Who knows, maybe YOUR HIGHNESS only truly appeals to a certain segment of comedy fan. But I also think there's a tendency lately from critics to shoot down modern comedies simply because they don't come from the Apatow school of quasi-realistic, dialogue-driven character studies. There is of course a place for those sorts of movies, but at the same time, the comedy I grew up with was stuff like Spaceballs and Hot Shots and The Naked Gun and Robin Hood: Men In Tights. I love the big, broad, unabashedly silly school of comedy, and we don't get a lot of those types of films these days.
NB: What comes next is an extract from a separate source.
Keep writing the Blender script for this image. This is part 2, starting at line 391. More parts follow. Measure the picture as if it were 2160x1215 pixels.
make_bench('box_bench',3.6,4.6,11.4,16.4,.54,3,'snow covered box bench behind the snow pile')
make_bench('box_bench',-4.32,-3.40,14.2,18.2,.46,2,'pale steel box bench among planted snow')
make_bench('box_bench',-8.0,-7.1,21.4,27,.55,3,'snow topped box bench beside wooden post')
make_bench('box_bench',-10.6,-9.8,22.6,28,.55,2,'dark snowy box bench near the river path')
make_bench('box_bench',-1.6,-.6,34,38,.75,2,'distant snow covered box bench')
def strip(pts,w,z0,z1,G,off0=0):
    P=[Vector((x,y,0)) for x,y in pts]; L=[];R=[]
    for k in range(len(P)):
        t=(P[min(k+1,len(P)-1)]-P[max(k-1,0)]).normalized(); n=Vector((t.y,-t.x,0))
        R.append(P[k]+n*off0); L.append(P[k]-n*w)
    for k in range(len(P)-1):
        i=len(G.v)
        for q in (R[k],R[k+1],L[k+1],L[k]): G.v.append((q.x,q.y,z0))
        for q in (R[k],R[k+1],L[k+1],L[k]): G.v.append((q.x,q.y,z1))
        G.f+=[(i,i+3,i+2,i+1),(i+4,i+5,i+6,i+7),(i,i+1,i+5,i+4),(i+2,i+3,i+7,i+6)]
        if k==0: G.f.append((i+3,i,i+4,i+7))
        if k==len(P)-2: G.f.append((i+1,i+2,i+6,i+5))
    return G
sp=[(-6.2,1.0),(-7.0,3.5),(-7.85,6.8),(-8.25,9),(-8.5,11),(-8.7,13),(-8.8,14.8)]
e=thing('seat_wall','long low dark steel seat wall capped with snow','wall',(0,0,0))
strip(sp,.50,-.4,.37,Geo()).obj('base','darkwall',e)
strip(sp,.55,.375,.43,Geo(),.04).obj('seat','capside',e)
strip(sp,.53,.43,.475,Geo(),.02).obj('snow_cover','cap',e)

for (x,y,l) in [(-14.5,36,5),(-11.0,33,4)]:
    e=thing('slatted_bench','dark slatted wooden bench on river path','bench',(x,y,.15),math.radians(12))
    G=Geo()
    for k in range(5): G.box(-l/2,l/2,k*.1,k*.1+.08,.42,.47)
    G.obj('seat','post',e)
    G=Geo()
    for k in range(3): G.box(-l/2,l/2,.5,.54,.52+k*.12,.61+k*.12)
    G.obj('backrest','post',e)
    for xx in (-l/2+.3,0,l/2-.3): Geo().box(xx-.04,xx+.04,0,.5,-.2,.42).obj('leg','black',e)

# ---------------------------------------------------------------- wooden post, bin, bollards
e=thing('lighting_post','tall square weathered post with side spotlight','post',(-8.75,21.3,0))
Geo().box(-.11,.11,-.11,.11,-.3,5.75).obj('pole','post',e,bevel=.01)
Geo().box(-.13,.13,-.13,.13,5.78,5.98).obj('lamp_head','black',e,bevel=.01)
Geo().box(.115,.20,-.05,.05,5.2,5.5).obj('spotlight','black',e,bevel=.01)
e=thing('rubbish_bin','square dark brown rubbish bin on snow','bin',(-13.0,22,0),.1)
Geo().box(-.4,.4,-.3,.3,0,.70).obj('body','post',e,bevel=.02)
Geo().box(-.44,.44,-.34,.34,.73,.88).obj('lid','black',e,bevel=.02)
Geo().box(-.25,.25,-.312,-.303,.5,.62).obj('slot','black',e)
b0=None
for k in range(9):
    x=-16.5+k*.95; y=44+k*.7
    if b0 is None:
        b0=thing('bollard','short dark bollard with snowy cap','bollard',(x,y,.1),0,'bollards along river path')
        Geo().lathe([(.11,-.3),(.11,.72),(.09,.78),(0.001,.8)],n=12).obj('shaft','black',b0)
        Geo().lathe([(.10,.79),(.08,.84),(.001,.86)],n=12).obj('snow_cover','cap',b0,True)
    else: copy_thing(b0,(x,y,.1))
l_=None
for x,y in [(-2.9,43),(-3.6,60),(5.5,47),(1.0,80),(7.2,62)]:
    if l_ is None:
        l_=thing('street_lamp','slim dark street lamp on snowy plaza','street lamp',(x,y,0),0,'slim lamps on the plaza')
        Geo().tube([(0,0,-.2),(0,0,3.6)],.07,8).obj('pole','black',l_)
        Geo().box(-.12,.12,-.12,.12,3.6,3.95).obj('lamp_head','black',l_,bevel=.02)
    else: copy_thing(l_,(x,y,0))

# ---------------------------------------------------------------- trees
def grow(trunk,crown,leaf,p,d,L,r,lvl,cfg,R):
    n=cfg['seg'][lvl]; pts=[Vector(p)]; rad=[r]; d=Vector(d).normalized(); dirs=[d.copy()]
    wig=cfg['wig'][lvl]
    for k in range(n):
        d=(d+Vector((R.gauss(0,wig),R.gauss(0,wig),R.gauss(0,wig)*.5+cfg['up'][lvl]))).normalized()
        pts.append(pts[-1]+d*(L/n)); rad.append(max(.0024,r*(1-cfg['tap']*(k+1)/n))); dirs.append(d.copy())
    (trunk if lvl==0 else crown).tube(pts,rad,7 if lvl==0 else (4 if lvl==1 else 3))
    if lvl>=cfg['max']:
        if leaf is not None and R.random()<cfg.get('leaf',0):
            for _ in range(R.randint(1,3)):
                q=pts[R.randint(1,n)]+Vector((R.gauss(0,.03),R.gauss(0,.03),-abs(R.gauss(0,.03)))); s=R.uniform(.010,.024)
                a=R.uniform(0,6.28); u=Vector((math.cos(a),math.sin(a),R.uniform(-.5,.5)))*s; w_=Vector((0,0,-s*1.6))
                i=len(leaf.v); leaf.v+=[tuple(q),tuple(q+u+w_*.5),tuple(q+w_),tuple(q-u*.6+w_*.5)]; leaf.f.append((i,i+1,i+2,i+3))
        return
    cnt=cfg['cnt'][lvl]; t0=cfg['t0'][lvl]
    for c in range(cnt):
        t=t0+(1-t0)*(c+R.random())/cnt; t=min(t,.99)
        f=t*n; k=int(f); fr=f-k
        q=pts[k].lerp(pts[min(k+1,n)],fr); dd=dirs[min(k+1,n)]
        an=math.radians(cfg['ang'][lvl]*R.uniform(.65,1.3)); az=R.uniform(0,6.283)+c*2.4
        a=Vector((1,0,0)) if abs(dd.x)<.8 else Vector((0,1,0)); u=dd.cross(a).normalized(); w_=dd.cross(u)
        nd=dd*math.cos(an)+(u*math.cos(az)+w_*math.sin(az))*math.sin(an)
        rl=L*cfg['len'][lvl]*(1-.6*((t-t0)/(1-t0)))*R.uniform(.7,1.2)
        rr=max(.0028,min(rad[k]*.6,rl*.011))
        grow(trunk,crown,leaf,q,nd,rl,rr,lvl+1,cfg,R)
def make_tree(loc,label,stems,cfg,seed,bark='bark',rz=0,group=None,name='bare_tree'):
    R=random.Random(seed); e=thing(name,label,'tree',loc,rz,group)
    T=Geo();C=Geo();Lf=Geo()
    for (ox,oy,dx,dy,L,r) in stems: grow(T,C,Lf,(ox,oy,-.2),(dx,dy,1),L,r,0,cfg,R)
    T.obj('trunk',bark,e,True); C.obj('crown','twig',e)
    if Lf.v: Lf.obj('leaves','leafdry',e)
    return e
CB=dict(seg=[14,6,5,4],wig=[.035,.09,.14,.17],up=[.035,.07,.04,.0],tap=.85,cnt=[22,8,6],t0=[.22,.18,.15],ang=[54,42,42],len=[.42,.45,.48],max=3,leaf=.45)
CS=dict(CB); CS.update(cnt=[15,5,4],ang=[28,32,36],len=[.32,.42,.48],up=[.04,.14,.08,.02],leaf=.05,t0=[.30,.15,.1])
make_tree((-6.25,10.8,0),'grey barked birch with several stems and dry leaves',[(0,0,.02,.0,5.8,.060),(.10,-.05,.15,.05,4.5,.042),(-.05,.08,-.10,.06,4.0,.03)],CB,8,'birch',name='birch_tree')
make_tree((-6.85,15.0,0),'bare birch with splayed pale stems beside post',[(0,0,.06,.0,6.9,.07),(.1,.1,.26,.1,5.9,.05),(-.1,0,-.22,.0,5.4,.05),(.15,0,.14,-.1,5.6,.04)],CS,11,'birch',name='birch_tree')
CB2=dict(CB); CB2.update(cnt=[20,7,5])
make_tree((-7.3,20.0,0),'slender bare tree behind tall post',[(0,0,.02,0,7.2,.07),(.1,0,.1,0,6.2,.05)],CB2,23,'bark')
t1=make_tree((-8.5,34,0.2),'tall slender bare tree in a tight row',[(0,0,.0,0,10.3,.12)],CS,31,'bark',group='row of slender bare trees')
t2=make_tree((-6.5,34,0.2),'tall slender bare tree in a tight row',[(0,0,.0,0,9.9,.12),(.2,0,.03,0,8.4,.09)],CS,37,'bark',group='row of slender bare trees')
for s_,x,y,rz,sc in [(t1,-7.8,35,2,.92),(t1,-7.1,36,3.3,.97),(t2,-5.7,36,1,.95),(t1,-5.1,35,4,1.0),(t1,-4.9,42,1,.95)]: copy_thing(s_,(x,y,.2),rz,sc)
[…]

But for whatever reason, critics now bash the genre wholesale (witness the undeserved bashing that the very-funny MacGruber got last year), with only a few sacred cows (ie the early films of Mel Brooks and the Zuckers) getting any real love in the comedy cannon. I'm not saying that Your Highness is, right now, a classic on par with Blazing Saddles or Young Frankenstein. But what I am saying is that it's a mostly pitch-perfect comedy that, in my mind, was absolutely hilarious from start to finish. And really, what more do you want from a movie like this? I say go see this one right now - support guys like David Gordon Green who are putting their talent into original, bold comedy. We've got plenty of by-the-book big screen comedies about guys with relationship issues or whatever. Now we've got a crazy-ass, big-budget, R-Rated comedy epic where Danny McBride and James Franco and Natalie Portman fight dragons and minotaurs and exchange some of the most hilariously perverse dialogue to hit theaters in ages. Now that, *that* is a movie that I as a comedy fan can get behind.